=== WHAT TO PRODUCE ===
Your task is to copy every line of this material exactly.

=== GIVEN DATA ===
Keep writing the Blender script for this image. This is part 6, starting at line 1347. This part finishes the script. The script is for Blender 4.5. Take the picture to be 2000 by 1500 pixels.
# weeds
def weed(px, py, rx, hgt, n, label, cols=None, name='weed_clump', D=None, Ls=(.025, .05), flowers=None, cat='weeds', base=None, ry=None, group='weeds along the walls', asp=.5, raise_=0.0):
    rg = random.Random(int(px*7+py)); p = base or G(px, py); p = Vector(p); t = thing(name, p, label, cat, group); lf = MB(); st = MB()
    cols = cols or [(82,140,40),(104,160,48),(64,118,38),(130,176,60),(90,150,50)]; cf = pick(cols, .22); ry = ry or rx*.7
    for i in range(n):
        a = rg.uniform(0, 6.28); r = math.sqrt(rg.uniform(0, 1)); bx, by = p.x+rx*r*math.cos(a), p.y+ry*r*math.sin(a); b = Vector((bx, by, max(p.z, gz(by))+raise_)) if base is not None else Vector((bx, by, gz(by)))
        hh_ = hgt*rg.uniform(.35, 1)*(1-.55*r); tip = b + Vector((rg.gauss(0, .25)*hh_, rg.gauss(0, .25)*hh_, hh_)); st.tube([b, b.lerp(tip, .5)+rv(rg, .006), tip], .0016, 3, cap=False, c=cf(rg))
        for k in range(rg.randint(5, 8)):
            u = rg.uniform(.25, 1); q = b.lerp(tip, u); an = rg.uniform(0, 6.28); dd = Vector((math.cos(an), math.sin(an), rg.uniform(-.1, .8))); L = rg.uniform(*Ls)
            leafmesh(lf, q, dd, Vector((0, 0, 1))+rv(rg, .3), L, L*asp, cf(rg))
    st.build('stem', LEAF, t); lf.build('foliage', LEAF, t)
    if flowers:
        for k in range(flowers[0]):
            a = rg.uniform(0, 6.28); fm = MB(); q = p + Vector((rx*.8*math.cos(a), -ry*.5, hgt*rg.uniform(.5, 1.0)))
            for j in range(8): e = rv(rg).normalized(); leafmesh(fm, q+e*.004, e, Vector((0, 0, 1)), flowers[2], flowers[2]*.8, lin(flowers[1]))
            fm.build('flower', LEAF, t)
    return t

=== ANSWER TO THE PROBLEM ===
Keep writing the Blender script for this image. This is part 6, starting at line 1347. This part finishes the script. The script is for Blender 4.5. Take the picture to be 2000 by 1500 pixels.
# weeds
def weed(px, py, rx, hgt, n, label, cols=None, name='weed_clump', D=None, Ls=(.025, .05), flowers=None, cat='weeds', base=None, ry=None, group='weeds along the walls', asp=.5, raise_=0.0):
    rg = random.Random(int(px*7+py)); p = base or G(px, py); p = Vector(p); t = thing(name, p, label, cat, group); lf = MB(); st = MB()
    cols = cols or [(82,140,40),(104,160,48),(64,118,38),(130,176,60),(90,150,50)]; cf = pick(cols, .22); ry = ry or rx*.7
    for i in range(n):
        a = rg.uniform(0, 6.28); r = math.sqrt(rg.uniform(0, 1)); bx, by = p.x+rx*r*math.cos(a), p.y+ry*r*math.sin(a); b = Vector((bx, by, max(p.z, gz(by))+raise_)) if base is not None else Vector((bx, by, gz(by)))
        hh_ = hgt*rg.uniform(.35, 1)*(1-.55*r); tip = b + Vector((rg.gauss(0, .25)*hh_, rg.gauss(0, .25)*hh_, hh_)); st.tube([b, b.lerp(tip, .5)+rv(rg, .006), tip], .0016, 3, cap=False, c=cf(rg))
        for k in range(rg.randint(5, 8)):
            u = rg.uniform(.25, 1); q = b.lerp(tip, u); an = rg.uniform(0, 6.28); dd = Vector((math.cos(an), math.sin(an), rg.uniform(-.1, .8))); L = rg.uniform(*Ls)
            leafmesh(lf, q, dd, Vector((0, 0, 1))+rv(rg, .3), L, L*asp, cf(rg))
    st.build('stem', LEAF, t); lf.build('foliage', LEAF, t)
    if flowers:
        for k in range(flowers[0]):
            a = rg.uniform(0, 6.28); fm = MB(); q = p + Vector((rx*.8*math.cos(a), -ry*.5, hgt*rg.uniform(.5, 1.0)))
            for j in range(8): e = rv(rg).normalized(); leafmesh(fm, q+e*.004, e, Vector((0, 0, 1)), flowers[2], flowers[2]*.8, lin(flowers[1]))
            fm.build('flower', LEAF, t)
    return t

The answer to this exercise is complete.